-- What you should do --
All records should be reproduced verbatim.
━━━━━ Dataset extract
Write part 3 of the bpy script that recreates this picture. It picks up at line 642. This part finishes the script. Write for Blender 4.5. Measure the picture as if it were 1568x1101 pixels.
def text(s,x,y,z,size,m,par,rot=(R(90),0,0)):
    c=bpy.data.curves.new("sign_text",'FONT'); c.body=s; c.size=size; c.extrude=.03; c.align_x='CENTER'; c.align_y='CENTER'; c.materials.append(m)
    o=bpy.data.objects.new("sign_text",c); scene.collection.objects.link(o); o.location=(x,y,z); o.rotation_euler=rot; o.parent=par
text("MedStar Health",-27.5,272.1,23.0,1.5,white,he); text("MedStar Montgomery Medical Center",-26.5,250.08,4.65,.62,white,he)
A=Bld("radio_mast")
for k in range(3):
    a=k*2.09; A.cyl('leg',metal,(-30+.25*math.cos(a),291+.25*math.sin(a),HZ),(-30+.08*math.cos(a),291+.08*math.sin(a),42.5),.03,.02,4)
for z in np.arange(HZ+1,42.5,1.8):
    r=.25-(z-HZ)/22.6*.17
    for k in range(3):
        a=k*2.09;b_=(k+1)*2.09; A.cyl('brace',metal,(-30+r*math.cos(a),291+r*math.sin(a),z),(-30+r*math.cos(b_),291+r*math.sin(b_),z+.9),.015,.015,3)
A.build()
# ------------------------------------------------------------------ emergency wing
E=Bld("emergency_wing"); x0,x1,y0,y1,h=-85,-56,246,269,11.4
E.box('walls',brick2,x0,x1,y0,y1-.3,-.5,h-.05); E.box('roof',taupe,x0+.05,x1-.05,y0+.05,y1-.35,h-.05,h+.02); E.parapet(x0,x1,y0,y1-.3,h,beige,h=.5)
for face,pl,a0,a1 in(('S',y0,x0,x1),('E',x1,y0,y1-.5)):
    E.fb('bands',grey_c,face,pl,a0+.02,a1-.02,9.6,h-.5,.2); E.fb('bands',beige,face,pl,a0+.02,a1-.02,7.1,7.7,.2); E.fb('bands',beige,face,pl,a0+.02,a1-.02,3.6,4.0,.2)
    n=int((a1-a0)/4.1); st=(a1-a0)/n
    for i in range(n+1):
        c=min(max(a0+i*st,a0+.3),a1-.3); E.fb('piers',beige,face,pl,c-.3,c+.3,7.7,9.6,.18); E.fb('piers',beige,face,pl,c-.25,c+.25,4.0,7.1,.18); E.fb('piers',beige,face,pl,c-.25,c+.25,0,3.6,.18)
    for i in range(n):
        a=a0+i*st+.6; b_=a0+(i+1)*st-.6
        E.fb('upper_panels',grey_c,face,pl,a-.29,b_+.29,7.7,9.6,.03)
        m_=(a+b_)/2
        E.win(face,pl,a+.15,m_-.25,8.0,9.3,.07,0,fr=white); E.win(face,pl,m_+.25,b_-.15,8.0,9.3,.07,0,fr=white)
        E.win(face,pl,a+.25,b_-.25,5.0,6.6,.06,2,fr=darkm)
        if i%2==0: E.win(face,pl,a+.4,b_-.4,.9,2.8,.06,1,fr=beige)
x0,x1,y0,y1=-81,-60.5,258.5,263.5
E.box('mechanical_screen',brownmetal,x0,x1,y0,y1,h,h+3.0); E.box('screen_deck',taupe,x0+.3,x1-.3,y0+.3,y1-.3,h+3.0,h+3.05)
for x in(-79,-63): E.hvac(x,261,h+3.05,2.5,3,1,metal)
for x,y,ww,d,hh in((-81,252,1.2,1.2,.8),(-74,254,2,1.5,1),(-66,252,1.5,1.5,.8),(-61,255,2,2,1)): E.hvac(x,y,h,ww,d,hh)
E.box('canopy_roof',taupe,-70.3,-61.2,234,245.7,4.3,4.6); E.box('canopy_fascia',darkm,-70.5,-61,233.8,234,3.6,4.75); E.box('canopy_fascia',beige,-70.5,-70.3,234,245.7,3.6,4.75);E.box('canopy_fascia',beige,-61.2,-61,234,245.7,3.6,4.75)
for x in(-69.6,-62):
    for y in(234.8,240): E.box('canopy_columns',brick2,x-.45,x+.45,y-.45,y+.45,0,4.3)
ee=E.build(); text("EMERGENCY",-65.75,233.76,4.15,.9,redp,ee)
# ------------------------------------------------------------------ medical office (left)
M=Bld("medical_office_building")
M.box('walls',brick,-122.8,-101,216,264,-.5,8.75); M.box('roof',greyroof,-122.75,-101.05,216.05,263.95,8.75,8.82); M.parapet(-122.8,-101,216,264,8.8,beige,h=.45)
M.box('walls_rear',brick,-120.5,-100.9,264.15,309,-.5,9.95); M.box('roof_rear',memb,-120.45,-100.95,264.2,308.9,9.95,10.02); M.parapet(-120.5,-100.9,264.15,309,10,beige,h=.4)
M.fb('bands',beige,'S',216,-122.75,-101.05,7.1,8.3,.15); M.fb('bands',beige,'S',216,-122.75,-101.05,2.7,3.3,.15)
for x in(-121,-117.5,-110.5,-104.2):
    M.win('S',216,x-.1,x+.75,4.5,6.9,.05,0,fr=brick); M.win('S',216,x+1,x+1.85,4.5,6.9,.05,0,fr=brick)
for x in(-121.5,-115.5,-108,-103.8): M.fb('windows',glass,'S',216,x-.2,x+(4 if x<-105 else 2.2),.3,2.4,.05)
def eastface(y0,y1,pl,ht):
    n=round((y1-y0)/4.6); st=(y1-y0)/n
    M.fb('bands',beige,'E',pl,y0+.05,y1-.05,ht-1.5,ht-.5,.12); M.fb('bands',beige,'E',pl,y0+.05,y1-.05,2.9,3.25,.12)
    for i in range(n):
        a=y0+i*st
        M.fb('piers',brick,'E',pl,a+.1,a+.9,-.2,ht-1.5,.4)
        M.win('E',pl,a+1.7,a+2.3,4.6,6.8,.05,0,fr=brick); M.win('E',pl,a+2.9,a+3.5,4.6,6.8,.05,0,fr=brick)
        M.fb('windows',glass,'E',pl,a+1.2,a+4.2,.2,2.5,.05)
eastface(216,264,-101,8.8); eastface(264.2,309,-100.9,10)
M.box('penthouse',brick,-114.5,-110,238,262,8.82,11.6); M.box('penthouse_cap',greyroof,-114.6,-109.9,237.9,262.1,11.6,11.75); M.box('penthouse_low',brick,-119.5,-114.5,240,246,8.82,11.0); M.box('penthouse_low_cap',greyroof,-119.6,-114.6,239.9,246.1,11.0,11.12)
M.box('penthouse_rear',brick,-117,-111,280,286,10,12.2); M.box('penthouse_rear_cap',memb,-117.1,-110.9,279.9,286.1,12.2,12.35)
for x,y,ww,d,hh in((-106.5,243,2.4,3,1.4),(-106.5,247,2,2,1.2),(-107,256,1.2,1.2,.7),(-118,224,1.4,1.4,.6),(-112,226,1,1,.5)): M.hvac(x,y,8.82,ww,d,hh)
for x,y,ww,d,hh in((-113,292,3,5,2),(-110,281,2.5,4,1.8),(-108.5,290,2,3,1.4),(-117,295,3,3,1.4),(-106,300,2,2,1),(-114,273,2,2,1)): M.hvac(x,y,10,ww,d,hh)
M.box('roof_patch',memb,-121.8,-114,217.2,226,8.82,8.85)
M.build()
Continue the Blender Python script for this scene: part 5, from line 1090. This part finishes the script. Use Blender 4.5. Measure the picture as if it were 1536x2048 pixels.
━━━━━━━━━━
-- Full answer --
Write part 3 of the bpy script that recreates this picture. It picks up at line 642. This part finishes the script. Write for Blender 4.5. Measure the picture as if it were 1568x1101 pixels.
def text(s,x,y,z,size,m,par,rot=(R(90),0,0)):
    c=bpy.data.curves.new("sign_text",'FONT'); c.body=s; c.size=size; c.extrude=.03; c.align_x='CENTER'; c.align_y='CENTER'; c.materials.append(m)
    o=bpy.data.objects.new("sign_text",c); scene.collection.objects.link(o); o.location=(x,y,z); o.rotation_euler=rot; o.parent=par
text("MedStar Health",-27.5,272.1,23.0,1.5,white,he); text("MedStar Montgomery Medical Center",-26.5,250.08,4.65,.62,white,he)
A=Bld("radio_mast")
for k in range(3):
    a=k*2.09; A.cyl('leg',metal,(-30+.25*math.cos(a),291+.25*math.sin(a),HZ),(-30+.08*math.cos(a),291+.08*math.sin(a),42.5),.03,.02,4)
for z in np.arange(HZ+1,42.5,1.8):
    r=.25-(z-HZ)/22.6*.17
    for k in range(3):
        a=k*2.09;b_=(k+1)*2.09; A.cyl('brace',metal,(-30+r*math.cos(a),291+r*math.sin(a),z),(-30+r*math.cos(b_),291+r*math.sin(b_),z+.9),.015,.015,3)
A.build()
# ------------------------------------------------------------------ emergency wing
E=Bld("emergency_wing"); x0,x1,y0,y1,h=-85,-56,246,269,11.4
E.box('walls',brick2,x0,x1,y0,y1-.3,-.5,h-.05); E.box('roof',taupe,x0+.05,x1-.05,y0+.05,y1-.35,h-.05,h+.02); E.parapet(x0,x1,y0,y1-.3,h,beige,h=.5)
for face,pl,a0,a1 in(('S',y0,x0,x1),('E',x1,y0,y1-.5)):
    E.fb('bands',grey_c,face,pl,a0+.02,a1-.02,9.6,h-.5,.2); E.fb('bands',beige,face,pl,a0+.02,a1-.02,7.1,7.7,.2); E.fb('bands',beige,face,pl,a0+.02,a1-.02,3.6,4.0,.2)
    n=int((a1-a0)/4.1); st=(a1-a0)/n
    for i in range(n+1):
        c=min(max(a0+i*st,a0+.3),a1-.3); E.fb('piers',beige,face,pl,c-.3,c+.3,7.7,9.6,.18); E.fb('piers',beige,face,pl,c-.25,c+.25,4.0,7.1,.18); E.fb('piers',beige,face,pl,c-.25,c+.25,0,3.6,.18)
    for i in range(n):
        a=a0+i*st+.6; b_=a0+(i+1)*st-.6
        E.fb('upper_panels',grey_c,face,pl,a-.29,b_+.29,7.7,9.6,.03)
        m_=(a+b_)/2
        E.win(face,pl,a+.15,m_-.25,8.0,9.3,.07,0,fr=white); E.win(face,pl,m_+.25,b_-.15,8.0,9.3,.07,0,fr=white)
        E.win(face,pl,a+.25,b_-.25,5.0,6.6,.06,2,fr=darkm)
        if i%2==0: E.win(face,pl,a+.4,b_-.4,.9,2.8,.06,1,fr=beige)
x0,x1,y0,y1=-81,-60.5,258.5,263.5
E.box('mechanical_screen',brownmetal,x0,x1,y0,y1,h,h+3.0); E.box('screen_deck',taupe,x0+.3,x1-.3,y0+.3,y1-.3,h+3.0,h+3.05)
for x in(-79,-63): E.hvac(x,261,h+3.05,2.5,3,1,metal)
for x,y,ww,d,hh in((-81,252,1.2,1.2,.8),(-74,254,2,1.5,1),(-66,252,1.5,1.5,.8),(-61,255,2,2,1)): E.hvac(x,y,h,ww,d,hh)
E.box('canopy_roof',taupe,-70.3,-61.2,234,245.7,4.3,4.6); E.box('canopy_fascia',darkm,-70.5,-61,233.8,234,3.6,4.75); E.box('canopy_fascia',beige,-70.5,-70.3,234,245.7,3.6,4.75);E.box('canopy_fascia',beige,-61.2,-61,234,245.7,3.6,4.75)
for x in(-69.6,-62):
    for y in(234.8,240): E.box('canopy_columns',brick2,x-.45,x+.45,y-.45,y+.45,0,4.3)
ee=E.build(); text("EMERGENCY",-65.75,233.76,4.15,.9,redp,ee)
# ------------------------------------------------------------------ medical office (left)
M=Bld("medical_office_building")
M.box('walls',brick,-122.8,-101,216,264,-.5,8.75); M.box('roof',greyroof,-122.75,-101.05,216.05,263.95,8.75,8.82); M.parapet(-122.8,-101,216,264,8.8,beige,h=.45)
M.box('walls_rear',brick,-120.5,-100.9,264.15,309,-.5,9.95); M.box('roof_rear',memb,-120.45,-100.95,264.2,308.9,9.95,10.02); M.parapet(-120.5,-100.9,264.15,309,10,beige,h=.4)
M.fb('bands',beige,'S',216,-122.75,-101.05,7.1,8.3,.15); M.fb('bands',beige,'S',216,-122.75,-101.05,2.7,3.3,.15)
for x in(-121,-117.5,-110.5,-104.2):
    M.win('S',216,x-.1,x+.75,4.5,6.9,.05,0,fr=brick); M.win('S',216,x+1,x+1.85,4.5,6.9,.05,0,fr=brick)
for x in(-121.5,-115.5,-108,-103.8): M.fb('windows',glass,'S',216,x-.2,x+(4 if x<-105 else 2.2),.3,2.4,.05)
def eastface(y0,y1,pl,ht):
    n=round((y1-y0)/4.6); st=(y1-y0)/n
    M.fb('bands',beige,'E',pl,y0+.05,y1-.05,ht-1.5,ht-.5,.12); M.fb('bands',beige,'E',pl,y0+.05,y1-.05,2.9,3.25,.12)
    for i in range(n):
        a=y0+i*st
        M.fb('piers',brick,'E',pl,a+.1,a+.9,-.2,ht-1.5,.4)
        M.win('E',pl,a+1.7,a+2.3,4.6,6.8,.05,0,fr=brick); M.win('E',pl,a+2.9,a+3.5,4.6,6.8,.05,0,fr=brick)
        M.fb('windows',glass,'E',pl,a+1.2,a+4.2,.2,2.5,.05)
eastface(216,264,-101,8.8); eastface(264.2,309,-100.9,10)
M.box('penthouse',brick,-114.5,-110,238,262,8.82,11.6); M.box('penthouse_cap',greyroof,-114.6,-109.9,237.9,262.1,11.6,11.75); M.box('penthouse_low',brick,-119.5,-114.5,240,246,8.82,11.0); M.box('penthouse_low_cap',greyroof,-119.6,-114.6,239.9,246.1,11.0,11.12)
M.box('penthouse_rear',brick,-117,-111,280,286,10,12.2); M.box('penthouse_rear_cap',memb,-117.1,-110.9,279.9,286.1,12.2,12.35)
for x,y,ww,d,hh in((-106.5,243,2.4,3,1.4),(-106.5,247,2,2,1.2),(-107,256,1.2,1.2,.7),(-118,224,1.4,1.4,.6),(-112,226,1,1,.5)): M.hvac(x,y,8.82,ww,d,hh)
for x,y,ww,d,hh in((-113,292,3,5,2),(-110,281,2.5,4,1.8),(-108.5,290,2,3,1.4),(-117,295,3,3,1.4),(-106,300,2,2,1),(-114,273,2,2,1)): M.hvac(x,y,10,ww,d,hh)
M.box('roof_patch',memb,-121.8,-114,217.2,226,8.82,8.85)
M.build()
Continue the Blender Python script for this scene: part 5, from line 1090. This part finishes the script. Use Blender 4.5. Measure the picture as if it were 1536x2048 pixels.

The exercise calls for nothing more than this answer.